DFB-Schiedsrichterchef Lutz Michael Fröhlich ordnete ein. «Emotionen dürfen nicht in Gewalt ausarten. Leider mussten wir gestern Abend erleben, dass diese Grenze durch einen Einzeltäter überschritten wurde», sagte Fröhlich laut DFB-Stellungnahme. Im «Doppelpass» berichtete er, Gittelmann sei mit «noch ein bisschen Kopfschmerzen» auf dem Weg der Besserung. Die Sportgerichtsbarkeit müsse sehen, «dass wir Einzelne, die verantwortungslos handeln, rigoros sanktionieren, um nicht das Gesamtsystem zu belasten».

DFB-Lehrwart Lutz Wagner äußerte bei «Spox» und «Goal»: «Wir sind sehr froh, dass wir Fußballstadien ohne Netze, Barrieren oder Plexiglasscheiben haben.» Alle Fans dafür zu bestrafen, «weil irgendwo etwas passiert ist», wäre ein Fehler.

Das Fanbündnis «Unsere Kurve» sieht das ähnlich. «Es steht außer Frage, dass es absolut inakzeptabel ist, dass Schiedsrichter oder Schiedsrichterinnen bei Spielen verletzt werden.
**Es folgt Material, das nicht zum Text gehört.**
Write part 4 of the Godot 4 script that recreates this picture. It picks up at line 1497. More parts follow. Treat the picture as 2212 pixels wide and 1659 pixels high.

Wichtig ist es jetzt, gemeinsam nach sinnvollen, zielführenden und nachhaltigen Lösungen zu suchen, statt pauschale Forderungen aufzustellen oder eine Sicherheitsdebatte anzustoßen», sagte die Vorsitzende des Fanbündnisses, Helen Breit, der Deutschen Presse-Agentur.

Kein neues Phänomen

Dass Gegenstände Richtung Spielfeld geworfen werden, ist im Fußball keinesfalls neu. Zu Saisonbeginn sorgten die Bilder von Borussia Dortmunds Jude Bellingham für Erheiterung – der BVB-Jungstar hatte beim Dortmunder Jubel einen Becher gefangen und sich den Inhalt ins Gesicht geschüttet. Der Werfer oder die Werferin dürfte eine andere Intention gehabt haben.

«Es fliegen immer wieder Gegenstände Richtung Spielfeld.» Es gebe «zu viele «Einzelfälle»», sagte Gittelmann, der nach einem kurzen Krankenhausbesuch am Samstag wieder zu Hause war. «Es fliegen immer wieder Gegenstände Richtung Spielfeld.» Auf die Frage, wie diesen Fällen entgegentreten werden könne, antwortete er: «Eine flächendeckende Null-Toleranz-Politik mit einem klar definierten und für alle im Vorfeld bekannten und harten Strafmaß sollte ausgearbeitet werden.»

Der VfL Bochum war sich der Problematik schon vor dem Vorfall im Westduell gegen die Borussia bewusst. Noch am Freitag vor der Partie vor 25.000 Zuschauern wurde ein gemeinsam mit einem Sponsor produzierter Videoclip zu dem Thema auf den Stadionleinwänden gezeigt. Das Bier sei nicht zum Werfen, sondern zum Trinken da, sagt VfL-Kapitän Anthony Losilla in dem Clip. Das verstanden nicht alle.

In dem vergleichbaren Fall war 2011 die Partie FC St. Pauli gegen den FC Schalke 04 beim Stand von 2:0 für die Gäste abgebrochen worden, nachdem Schiedsrichter-Assistent Thorsten Schiffner ebenfalls von einem Becher getroffen worden war. Das Spiel wurde 2:0 für Schalke gewertet, St. Pauli musste die erste Partie der Zweitliga-Saison 2011/12 mindestens 50 Kilometer außerhalb Hamburgs austragen.